The Committee on Women Historians is sponsoring the session “Women, Men, and the Historical Profession in the Twenty-First Century” (56). Glenna Matthews (Univ. of California at Berkeley) and Guido Ruggiero (Penn State Univ. and CWH member) will cochair. Panel members are Leslie Brown (Washington Univ. in St. Louis), Barbara Metcalf (Univ. of California at Davis), Linda Shopes (Pennsylvania Historical and Museum Commission), and Elizabeth Smith (Rutgers Univ.). The CWH also invites attendance to its annual breakfast on Saturday morning. Jennifer Morgan (Rutgers Univ.), Susan Pedersen (Harvard Univ.), and Mrinalini Sinha (Southern Illinois Univ. and CWH cochair) will speak on “The Future of Feminist History.” Preregistration is required; see the AHA registration form in this issue or on the AHA’s web site (http:/ /www.theaha. org/annual).

The AHA Task Force on Graduate Education is sponsoring six sessions. On Friday, January 7, the TFGE will sponsor a roundtable discussion of “Negotiating the ‘ABD’ Gap: Survival Strategies for Advanced Graduate Students” (28), and on Saturday, January 8, a session on “Postacademic Careers in the Twenty-First Century: Continuity and Change beyond the Academy” (82).

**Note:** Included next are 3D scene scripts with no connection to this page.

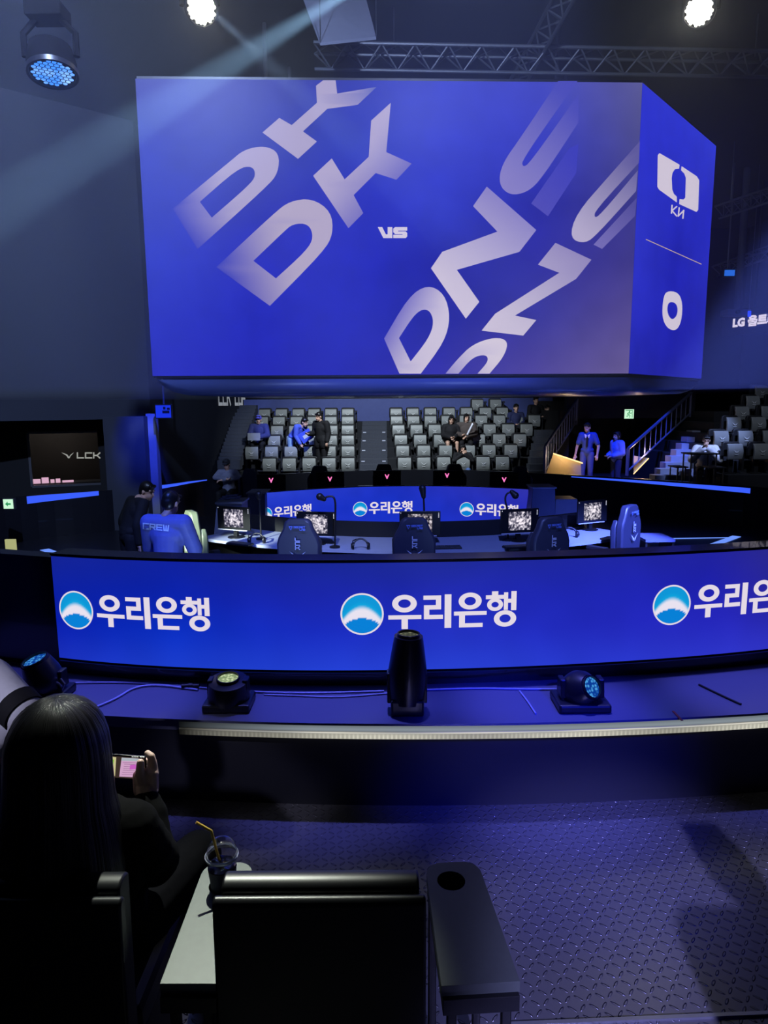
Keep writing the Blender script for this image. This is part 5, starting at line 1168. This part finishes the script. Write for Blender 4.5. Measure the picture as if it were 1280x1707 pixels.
# ------------------------------------------------------------------ front row seats
SEATL = mat('front_seat_leather', rgb(20, 21, 25), .36, var=.1, scale=20)
ARMM = mat('armrest_laminate', rgb(92, 99, 96), .45, var=.10, scale=40)
ARMD = mat('armrest_side', rgb(20, 21, 24), .45)
def front_chair(x0, x1, Y, label):
    c = empty('cinema_seat', ((x0 + x1) / 2, Y, 0), label, 'seat'); w = x1 - x0; xm = (x0 + x1) / 2
    def slab(y0, t, z0, z1, ww, lean):
        mb = MB(); n = 10; prof = [(0, z0)] + [(0, z1 - .02)] + [(t / 2 - t / 2 * math.cos(math.pi * i / n), z1 - .02 + .02 * math.sin(math.pi * i / n)) for i in range(1, n)] + [(t, z1 - .02), (t, z0)]
        mb.loft([[(x, y0 + p[0] + (p[1] - z0) * lean, p[1]) for p in prof] for x in (xm - ww / 2, xm + ww / 2)]); return mb
    slab(Y - .04, .035, .18, .885, w, .02).build('back_shell', SEATL, c, 50, bevel=.006)
    slab(Y + .0, .07, .42, .905, w - .03, .02).build('back_cushion', SEATL, c, 50, bevel=.006)
    MB().box((xm, Y + .30, .42), (w - .03, .46, .12)).build('seat_cushion', SEATL, c, bevel=.03)
    for s in (-1, 1): MB().box((xm + s * (w / 2 - .05), Y + .22, .18), (.05, .36, .36)).build('leg', ARMD, c, bevel=.005)
    return c
def rrect(x0, x1, y0, y1, r, n=6, near_square=True):
    pts = []
    for cx_, cy_, a in ((x1 - r, y1 - r, 0), (x0 + r, y1 - r, math.pi / 2)): pts += [(cx_ + r * math.cos(a + math.pi / 2 * i / n), cy_ + r * math.sin(a + math.pi / 2 * i / n)) for i in range(n + 1)]
    return pts + [(x0, y0), (x1, y0)]
def armrest(px, z, hole_px, label):
    """px: far-left, far-right, near-right, near-left corners of the top in the photo's frame"""
    q = [atz(x, y, z) for x, y in px]; c = sum(q, Vector()) / 4
    a = empty('armrest_console', (c.x, c.y, 0), label, 'armrest')
    far, near = (q[0] + q[1]) / 2, (q[2] + q[3]) / 2; L = (far - near).length; dy = (far - near).normalized(); dx = Vector((dy.y, -dy.x, 0)); wf, wn = (q[1] - q[0]).length / 2, (q[2] - q[3]).length / 2
    r = .055; pts = []
    for s, st in ((1, 0), (-1, math.pi / 2)):
        for i in range(7):
            an = st + math.pi / 2 * i / 6; pts.append(((s * (wf - r)) + r * math.cos(an), L - r + r * math.sin(an)))
    pts += [(-wn, 0), (wn, 0)]
    h = hole_px and atz(*hole_px, z); hole = []
    if h: hx, hy = (h - near).dot(dx), (h - near).dot(dy); hole = [ell(hx, hy, .043, .043, 28)]
    M = Matrix.Translation(near) @ Matrix((( dx.x, 0, dy.x, 0), (dx.y, 0, dy.y, 0), (0, 1, 0, 0), (0, 0, 0, 1)))
    # prism makes (x, depth, z): map depth -> up
    mb = MB(); mb.prism(pts, -.03, 0, M, hole); mb.build('top', ARMM, a, bevel=.004)
    mb = MB(); mb.prism([(p[0] * .97, p[1] if p[1] > .01 else -.012) for p in pts], -.075, -.03, M, hole); mb.build('apron', ARMD, a, bevel=.004)
    if h:
        cup = MB(); rr = [[Vector((0, 0, zz)) + Vector((h.x + rad * math.cos(2 * math.pi * i / 28), h.y + rad * math.sin(2 * math.pi * i / 28), z)) for i in range(28)] for rad, zz in ((.043, -.002), (.04, -.09))]
        cup.loft(rr, False); cup.add([tuple(p) for p in rr[1]], [tuple(range(28))]); cup.build('cup_well', MATTE, a, 40)
    for s in (-1, 1):
        for yy in (.02, L - .08):
            p = near + dx * (s * (wn - .03)) + dy * yy; MB().box((p.x, p.y, (z - .075) / 2), (.025, .025, z - .075)).build('leg', ARMD, a, bevel=.003)
    return a, h
ZA = .65
front_chair(-.435, .098, 1.55, 'empty black seat in front of the camera, back towards us')
front_chair(-1.215, -.662, 1.55, 'black seat at the left under the phone holding spectator')
armL, hL = armrest([(343, 1437), (425, 1437), (362, 1640), (266, 1640)], ZA, (372, 1475), 'pale lit armrest at the left holding the iced drink')
armR, hR = armrest([(707, 1437), (797, 1437), (868, 1640), (735, 1640)], ZA, (752, 1468), 'dark armrest with an empty cup hole right of the empty seat')

# iced drink in the left armrest
CLEAR = mat('clear_plastic', (1, 1, 1), .06, trans=1.0, ior=1.25, var=0)
COFFEE = mat('cold_coffee', rgb(36, 18, 12), .08, var=.2, coat=.5)
ICE = mat('ice', rgb(225, 230, 240), .05, trans=1.0, ior=1.3, var=0)
hL = hL + Vector((0, 0, 0)); cz0 = ZA - .055
cup = empty('iced_drink', (hL.x, hL.y, cz0), 'clear cup of iced coffee with domed lid and yellow straw', 'drink')
H0 = .155
MB().lathe([(.001, 0), (.030, 0), (.045, H0), (.0435, H0), (.029, .004), (.001, .004)], (hL.x, hL.y, cz0), (0, 0, 1), 36, False).build('cup', CLEAR, cup, 50)
MB().lathe([(.0285, .005), (.0415, .122)], (hL.x, hL.y, cz0), (0, 0, 1), 36).build('coffee', COFFEE, cup, 50)
MB().lathe([(.0325, .02), (.0428, .118), (.0434, .118), (.0331, .02)], (hL.x, hL.y, cz0), (0, 0, 1), 36, False).build('paper_sleeve', mat('sleeve_navy', rgb(48, 50, 78), .7), cup, 50)
MB().lathe([(.046, H0 - .006), (.0495, H0 - .004), (.0495, H0 + .004), (.046, H0 + .007), (.044, H0 + .02), (.036, H0 + .04), (.024, H0 + .051), (.014, H0 + .053), (.014, H0 + .052), (.0235, H0 + .05), (.0352, H0 + .039), (.043, H0 + .02), (.0445, H0 + .006)], (hL.x, hL.y, cz0), (0, 0, 1), 36, False).build('domed_lid', CLEAR, cup, 50)
MB().lathe([(.0455, H0 - .005), (.0505, H0 - .003), (.0505, H0 + .003), (.0455, H0 + .005)], (hL.x, hL.y, cz0), (0, 0, 1), 36, False).build('lid_rim', mat('lid_rim_white', rgb(190, 196, 225), .2), cup, 50)
for i in range(7):
    a_ = i * 2.4; ic = MB(); ic.box((0, 0, 0), (.02, .02, .018), Matrix.Translation((hL.x + .022 * math.cos(a_), hL.y + .022 * math.sin(a_), cz0 + .126 + .004 * (i % 3))) @ Matrix.Rotation(i, 4, 'Z') @ Matrix.Rotation(.5 * i, 4, 'X')); ic.build('ice_cube', ICE, cup, bevel=.003)
s1_ = at(352, 1385, hL.y); s0_ = Vector((hL.x + .008, hL.y, cz0 + .06)); s2_ = at(327, 1371, hL.y - .005)
MB().tube([s0_, s0_ + (s1_ - s0_) * .5, s0_ + (s1_ - s0_) * .93, s1_, s1_ + (s2_ - s1_) * .12, s2_], .0042, 10).build('straw', mat('straw_yellow', rgb(205, 170, 70), .5), cup, 50)

# ------------------------------------------------------------------ spectator with the phone (front row, seen from behind)
WJ = cloth('hoodie_black', rgb(9, 9, 11), .95, .1); WP = cloth('trousers_dark', rgb(14, 14, 19), .95, .1)
hc = at(93, 1228, 1.74)
wo = empty('person', (hc.x, 1.74, 0), 'spectator with long black hair seen from behind, holding up a phone', 'person')
PH = at(215, 1277, 2.02); WR = at(243, 1330, 2.0); EL = at(258, 1440, 1.90); SH = at(190, 1400, 1.70)
pel = Vector((hc.x, 1.86, .53)); che = Vector((hc.x, 1.83, .80)); nek = Vector((hc.x, 1.79, 1.01))
mb = MB(); mb.ball(hc + Vector((0, .02, -.02)), (.075, .095, .11), 16, 12); mb.capsule(nek, hc - Vector((0, 0, .06)), .05, .05); mb.ball(che, (.15, .1, .18)); mb.capsule(pel, che, .12, .12); mb.ball(pel, (.16, .12, .11))
shl = Vector((hc.x - .16, 1.83, .88)); shr = Vector((hc.x + .15, 1.83, .88)); ell_ = Vector((hc.x - .22, 1.88, .78)); wrl = at(120, 1330, 2.02)
for a, b, c_ in ((shl, ell_, wrl), (shr, EL, WR)): mb.capsule(a, b, .05, .042); mb.capsule(b, c_, .042, .028)
mb.capsule(shl, shr, .055)
kr = at(330, 1425, 2.16); kl = Vector((hc.x - .12, 2.18, .56))
for hx, kn in ((.09, kr), (-.09, kl)):
    hp_ = pel + Vector((hx, .0, -.02)); mb.capsule(hp_, kn, .085, .06); an = Vector((kn.x, kn.y + .03, .09)); mb.capsule(kn, an, .058, .04); mb.capsule(an - Vector((0, 0, .04)), an + Vector((0, .16, -.06)), .035, .028)
# the right hand closes on the phone's right end: index over the top corner, thumb across the glass, three fingers behind
px_y = 2.02
hpx = lambda x, y, dy=0.0: at(x, y, px_y + dy)
def hand_right(mb):
    mb.capsule(WR, hpx(243, 1312, -.005), .028, .031, 12)
    for a, b, r0, r1 in (((234, 1318), (231, 1293), .022, .019), ((244, 1318), (242, 1290), .024, .022), ((254, 1316), (254, 1290), .02, .019)): mb.capsule(hpx(*a), hpx(*b, .0), r0, r1, 12)
    mb.capsule(hpx(256, 1290, .005), hpx(255, 1272, .012), .0165, .013, 10); mb.capsule(hpx(255, 1272, .012), hpx(252, 1261, .016), .013, .0125, 10); mb.capsule(hpx(252, 1261, .016), hpx(246, 1256, .022), .0125, .011, 10)      # index
    mb.capsule(hpx(238, 1304, -.012), hpx(233, 1290, -.024), .018, .0155, 10); mb.capsule(hpx(233, 1290, -.024), hpx(234, 1271, -.026), .0145, .0118, 10)     # thumb on the glass side
    for i, (y0, y1) in enumerate(((1272, 1268), (1283, 1280), (1293, 1291))):
        mb.capsule(hpx(254, y0 + 6, .012), hpx(251, y1, .03), .0125, .0115, 8); mb.capsule(hpx(251, y1, .03), hpx(230 + 3 * i, y1, .036), .011, .009, 8)
hm = MB(); hand_right(hm)
mb.v, mb.f = mb.v, mb.f
body = obj('body', remesh(mb, .01), SKIN, wo)
obj('right_hand', remesh(hm, .0028, 4), mat('skin_pale', rgb(212, 180, 168), .5, var=.04), wo)
nails = MB(); nails.ball(hpx(234.5, 1272.5, -.038), (.007, .003, .009), 10, 6); nails.build('thumb_nail', mat('nail', rgb(225, 190, 180), .3), wo, 50)
t = MB(); t.ball(che, (.205, .15, .2), 18, 12); t.capsule(pel + Vector((0, 0, .04)), che, .17, .165, 16); t.capsule(shl, shr, .085, None, 14); t.ball(nek - Vector((0, -.0, .05)), (.09, .08, .07))
for a, b, c_ in ((shl, ell_, wrl), (shr, EL, WR)):
    t.capsule(a, b, .082, .066, 12); t.capsule(b, b + (c_ - b) * .88, .064, .05, 12)
    for q in (.08, .28, .5, .72): t.ball(b + (c_ - b) * q + Vector((.006 * math.sin(q * 20), 0, 0)), (.070 - .018 * q) * (1.06 if int(q * 100) % 3 else .98), 12, 8)
    for q in (.3, .6): t.ball(a + (b - a) * q, .083, 12, 8)
t.ball(EL + Vector((-.05, -.02, .08)), .06, 12, 8)
jk = obj('hoodie', remesh(t, .009, 3), WJ, wo)
d = (WR - EL).normalized(); cu = MB(); cu.cyl(EL + (WR - EL) * .83, EL + (WR - EL) * .97, .047, .042, 20); cu.build('cuff', WJ, wo, 40, bevel=.006)
t = MB()
for hx, kn in ((.09, kr), (-.09, kl)): t.capsule(pel + Vector((hx, 0, -.02)), kn, .105, .082, 14); t.capsule(kn, Vector((kn.x, kn.y + .03, .12)), .08, .065, 14)
t.ball(pel, (.175, .14, .11)); obj('trousers', remesh(t, .01, 3), WP, wo)
for kn in (kr, kl): s_ = MB(); s_.capsule(Vector((kn.x, kn.y + .03, .05)), Vector((kn.x, kn.y + .2, .045)), .048, .04); obj('shoe', remesh(s_, .01, 2), RUBBER, wo)
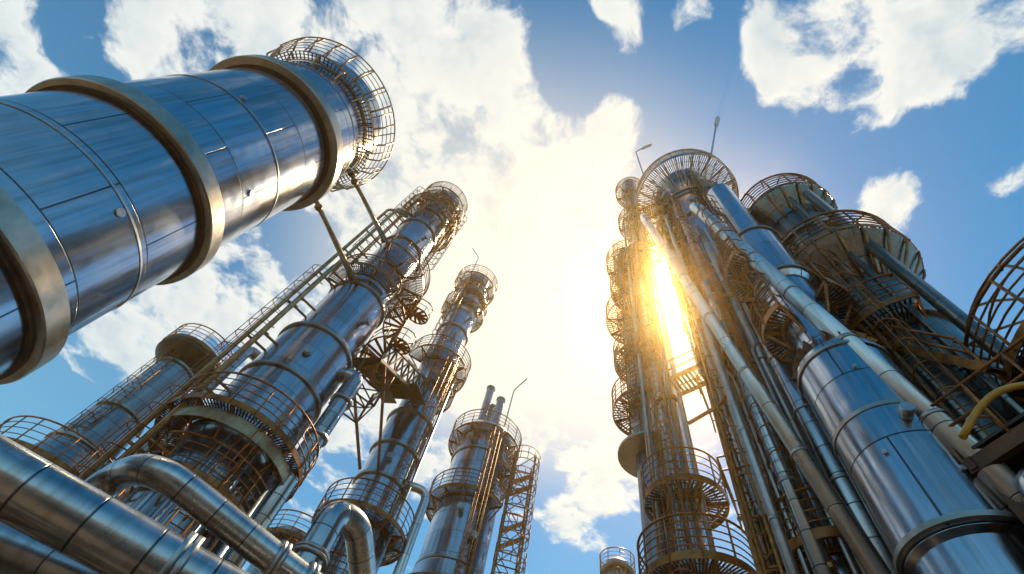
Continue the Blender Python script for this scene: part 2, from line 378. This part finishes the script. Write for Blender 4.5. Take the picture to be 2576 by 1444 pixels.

The task force will cosponsor two workshops, “Teaching American History: Chicago, A Laboratory for Learning” (53) (with the AHA Teaching Division, the Coordinating Council for Women in History, and the National History Education Network) and “Teaching World History: Towards a Comparative History of Consumerism” (80) (with the cosponsors above and the World History Association). The TFGE will also cosponsor “Interviewing in the Job Market in the New Millennium” (1) with the AHA Professional Division and the Coordinating Council for Women in History and “Teaching Teaching: Training Graduate Students in the Art of Teaching” (130) with the AHA Teaching Division.

On Friday, January 7, beginning at 5:30 p.m., the TFGE will sponsor an open forum to discuss issues of interest to graduate students. Immediately following the forum, all graduate students are invited to attend a reception in their honor beginning at 6:30p.m. See pages 18-19 of the Program for additional activities of special interest to graduate students.